=== Given request ===
Extract each line of the data below exactly as written.

----------------------------------------

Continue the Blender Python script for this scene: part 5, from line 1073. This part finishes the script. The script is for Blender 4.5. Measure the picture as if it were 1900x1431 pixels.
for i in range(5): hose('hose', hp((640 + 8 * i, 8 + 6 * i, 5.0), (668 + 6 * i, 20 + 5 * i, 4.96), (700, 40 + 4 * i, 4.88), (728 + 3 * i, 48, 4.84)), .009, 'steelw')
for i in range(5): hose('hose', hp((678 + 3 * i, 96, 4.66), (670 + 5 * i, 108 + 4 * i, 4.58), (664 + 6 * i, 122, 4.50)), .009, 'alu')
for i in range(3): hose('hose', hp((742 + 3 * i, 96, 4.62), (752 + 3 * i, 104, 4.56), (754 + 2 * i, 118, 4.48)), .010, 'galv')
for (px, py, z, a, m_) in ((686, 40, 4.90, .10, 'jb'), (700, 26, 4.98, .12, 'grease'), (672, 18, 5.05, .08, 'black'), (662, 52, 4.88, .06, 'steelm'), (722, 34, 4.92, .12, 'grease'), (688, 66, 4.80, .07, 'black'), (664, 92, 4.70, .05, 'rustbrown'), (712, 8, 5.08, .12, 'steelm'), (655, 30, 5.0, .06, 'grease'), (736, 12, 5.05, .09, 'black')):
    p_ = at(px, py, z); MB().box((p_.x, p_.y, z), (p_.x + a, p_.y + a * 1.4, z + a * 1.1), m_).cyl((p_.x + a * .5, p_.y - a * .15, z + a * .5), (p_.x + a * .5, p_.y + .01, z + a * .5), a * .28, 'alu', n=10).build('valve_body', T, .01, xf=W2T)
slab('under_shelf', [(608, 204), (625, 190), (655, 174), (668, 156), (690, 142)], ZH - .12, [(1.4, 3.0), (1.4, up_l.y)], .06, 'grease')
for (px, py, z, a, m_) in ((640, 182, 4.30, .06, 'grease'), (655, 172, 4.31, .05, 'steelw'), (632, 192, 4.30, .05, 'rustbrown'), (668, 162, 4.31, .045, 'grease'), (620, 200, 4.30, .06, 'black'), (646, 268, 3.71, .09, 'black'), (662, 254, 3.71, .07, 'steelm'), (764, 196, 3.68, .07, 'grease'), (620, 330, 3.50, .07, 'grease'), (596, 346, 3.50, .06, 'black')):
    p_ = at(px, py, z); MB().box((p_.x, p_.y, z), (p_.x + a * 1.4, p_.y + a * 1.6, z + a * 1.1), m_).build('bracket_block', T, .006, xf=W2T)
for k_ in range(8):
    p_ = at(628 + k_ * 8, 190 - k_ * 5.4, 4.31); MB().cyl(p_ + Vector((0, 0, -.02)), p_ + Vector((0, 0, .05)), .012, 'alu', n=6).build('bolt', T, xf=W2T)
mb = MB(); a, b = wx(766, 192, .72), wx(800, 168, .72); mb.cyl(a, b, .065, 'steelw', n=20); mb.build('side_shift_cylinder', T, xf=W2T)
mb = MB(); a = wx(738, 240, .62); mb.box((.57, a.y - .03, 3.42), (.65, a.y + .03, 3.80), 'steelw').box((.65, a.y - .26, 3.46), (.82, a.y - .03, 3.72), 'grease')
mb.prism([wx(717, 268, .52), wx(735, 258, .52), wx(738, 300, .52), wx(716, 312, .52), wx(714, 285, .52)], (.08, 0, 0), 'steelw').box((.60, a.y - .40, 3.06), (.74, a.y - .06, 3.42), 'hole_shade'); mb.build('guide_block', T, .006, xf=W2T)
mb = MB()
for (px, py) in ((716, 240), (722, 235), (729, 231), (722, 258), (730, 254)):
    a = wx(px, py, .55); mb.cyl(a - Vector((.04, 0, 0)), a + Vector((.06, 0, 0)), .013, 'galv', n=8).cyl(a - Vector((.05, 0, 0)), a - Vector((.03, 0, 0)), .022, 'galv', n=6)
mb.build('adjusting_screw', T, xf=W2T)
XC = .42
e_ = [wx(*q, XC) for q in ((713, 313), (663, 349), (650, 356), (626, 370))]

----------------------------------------

=== Written reply ===
Continue the Blender Python script for this scene: part 5, from line 1073. This part finishes the script. The script is for Blender 4.5. Measure the picture as if it were 1900x1431 pixels.
for i in range(5): hose('hose', hp((640 + 8 * i, 8 + 6 * i, 5.0), (668 + 6 * i, 20 + 5 * i, 4.96), (700, 40 + 4 * i, 4.88), (728 + 3 * i, 48, 4.84)), .009, 'steelw')
for i in range(5): hose('hose', hp((678 + 3 * i, 96, 4.66), (670 + 5 * i, 108 + 4 * i, 4.58), (664 + 6 * i, 122, 4.50)), .009, 'alu')
for i in range(3): hose('hose', hp((742 + 3 * i, 96, 4.62), (752 + 3 * i, 104, 4.56), (754 + 2 * i, 118, 4.48)), .010, 'galv')
for (px, py, z, a, m_) in ((686, 40, 4.90, .10, 'jb'), (700, 26, 4.98, .12, 'grease'), (672, 18, 5.05, .08, 'black'), (662, 52, 4.88, .06, 'steelm'), (722, 34, 4.92, .12, 'grease'), (688, 66, 4.80, .07, 'black'), (664, 92, 4.70, .05, 'rustbrown'), (712, 8, 5.08, .12, 'steelm'), (655, 30, 5.0, .06, 'grease'), (736, 12, 5.05, .09, 'black')):
    p_ = at(px, py, z); MB().box((p_.x, p_.y, z), (p_.x + a, p_.y + a * 1.4, z + a * 1.1), m_).cyl((p_.x + a * .5, p_.y - a * .15, z + a * .5), (p_.x + a * .5, p_.y + .01, z + a * .5), a * .28, 'alu', n=10).build('valve_body', T, .01, xf=W2T)
slab('under_shelf', [(608, 204), (625, 190), (655, 174), (668, 156), (690, 142)], ZH - .12, [(1.4, 3.0), (1.4, up_l.y)], .06, 'grease')
for (px, py, z, a, m_) in ((640, 182, 4.30, .06, 'grease'), (655, 172, 4.31, .05, 'steelw'), (632, 192, 4.30, .05, 'rustbrown'), (668, 162, 4.31, .045, 'grease'), (620, 200, 4.30, .06, 'black'), (646, 268, 3.71, .09, 'black'), (662, 254, 3.71, .07, 'steelm'), (764, 196, 3.68, .07, 'grease'), (620, 330, 3.50, .07, 'grease'), (596, 346, 3.50, .06, 'black')):
    p_ = at(px, py, z); MB().box((p_.x, p_.y, z), (p_.x + a * 1.4, p_.y + a * 1.6, z + a * 1.1), m_).build('bracket_block', T, .006, xf=W2T)
for k_ in range(8):
    p_ = at(628 + k_ * 8, 190 - k_ * 5.4, 4.31); MB().cyl(p_ + Vector((0, 0, -.02)), p_ + Vector((0, 0, .05)), .012, 'alu', n=6).build('bolt', T, xf=W2T)
mb = MB(); a, b = wx(766, 192, .72), wx(800, 168, .72); mb.cyl(a, b, .065, 'steelw', n=20); mb.build('side_shift_cylinder', T, xf=W2T)
mb = MB(); a = wx(738, 240, .62); mb.box((.57, a.y - .03, 3.42), (.65, a.y + .03, 3.80), 'steelw').box((.65, a.y - .26, 3.46), (.82, a.y - .03, 3.72), 'grease')
mb.prism([wx(717, 268, .52), wx(735, 258, .52), wx(738, 300, .52), wx(716, 312, .52), wx(714, 285, .52)], (.08, 0, 0), 'steelw').box((.60, a.y - .40, 3.06), (.74, a.y - .06, 3.42), 'hole_shade'); mb.build('guide_block', T, .006, xf=W2T)
mb = MB()
for (px, py) in ((716, 240), (722, 235), (729, 231), (722, 258), (730, 254)):
    a = wx(px, py, .55); mb.cyl(a - Vector((.04, 0, 0)), a + Vector((.06, 0, 0)), .013, 'galv', n=8).cyl(a - Vector((.05, 0, 0)), a - Vector((.03, 0, 0)), .022, 'galv', n=6)
mb.build('adjusting_screw', T, xf=W2T)
XC = .42
e_ = [wx(*q, XC) for q in ((713, 313), (663, 349), (650, 356), (626, 370))]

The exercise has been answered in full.